Tuesday, October 04, 2016

Supreme Disappointment

With the U.S. Supreme Court currently down to eight justices, and with Republicans in the Senate pledged to keep it that way until the presidential election, the Court is a hotter topic than usual these days. (And I think it should be hotter still; though that's probably a topic for another time.) The time was right for me to read another book on the subject, and I found a good one in "Injustices: The Supreme Court's History of Comforting the Comfortable and Afflicting the Afflicted."

Injustices is very similar in premise to a book I've previously read, The Case Against the Supreme Court. Both books take a dim view of the rulings made by the Supreme Court for the vast majority of U.S. history, and seek to walk you through the parade of horrors in detail. But this book differs in enough ways to make both a worthwhile read.

In the world of politics, there are some figures good at problem solving, and others good at inspiring the masses. Erwin Chemerinsky's book (The Case Against the Supreme Court) is more an example of the former. It concludes with a chapter suggesting ways the institution could be transformed and improved. The writer of Injustices, Ian Millhiser, seeks to be more of the latter. This is a rabble-rousing book designed to get you passionate and enraged about the wrongs inflicted on the country by the Supreme Court.

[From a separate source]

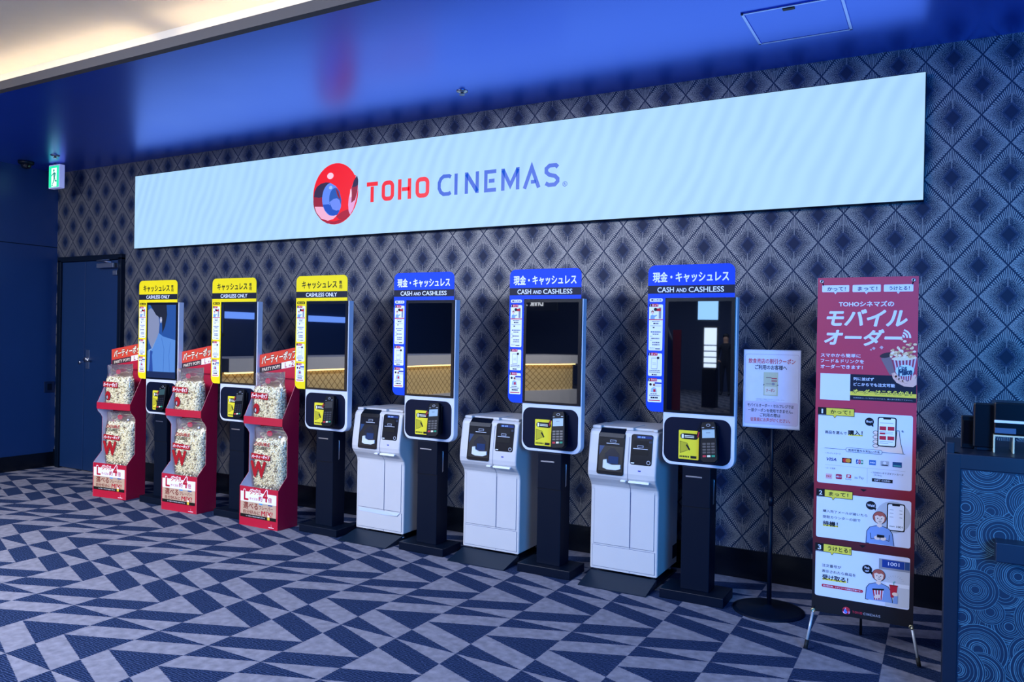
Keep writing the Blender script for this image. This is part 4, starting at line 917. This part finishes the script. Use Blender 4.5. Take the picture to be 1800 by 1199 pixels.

It does so excellently. The book is divided into three sections. The first is a whirlwind tour of the Supreme Court's worst rulings up through the 1950s. It focuses in particular around the "Lochner Era," named for one particular case that epitomized the pro-business, anti-citizen rulings that ran up to and through the Great Depression. This was a time where the Supreme Court declared child labor restrictions unconstitutional, struck down minimum wages and limits on weekly work hours, and made it impossible for companies to be held accountable for negligence leading to injuries and deaths.

The second section is centered on a period from the mid 1950s to the early 1970s (essentially, the years of the Warren Court) where the Supreme Court consistently got things right. As the book's own dedication to three specific Supreme Court justices says, this was the period that showed that "it didn't have to be this way" -- the way of the rest of U.S. history. This was the brief period where the Court ended segregation, championed the rights of individuals over organizations, and reversed many wrongs from earlier decades.

The third section looks at the Supreme Court in the years since, drawing many apt comparisons to the injustices of the Lochner Era. Millhiser points out that things aren't Lochner bad -- not yet -- but he paints a very clear picture of how the Supreme Court's path has been leading right back to the kind of thinking that gave us unjust rulings that today seem unimaginable.

Millhiser presents no prescriptions for how the Court should be remade to right the wrongs he identifies. But his presentation is nevertheless so simple to understand, so visceral, that this book feels absolutely essential to me. People unconvinced of the importance and power of the Supreme Court should absolutely read it. I grade it an A-.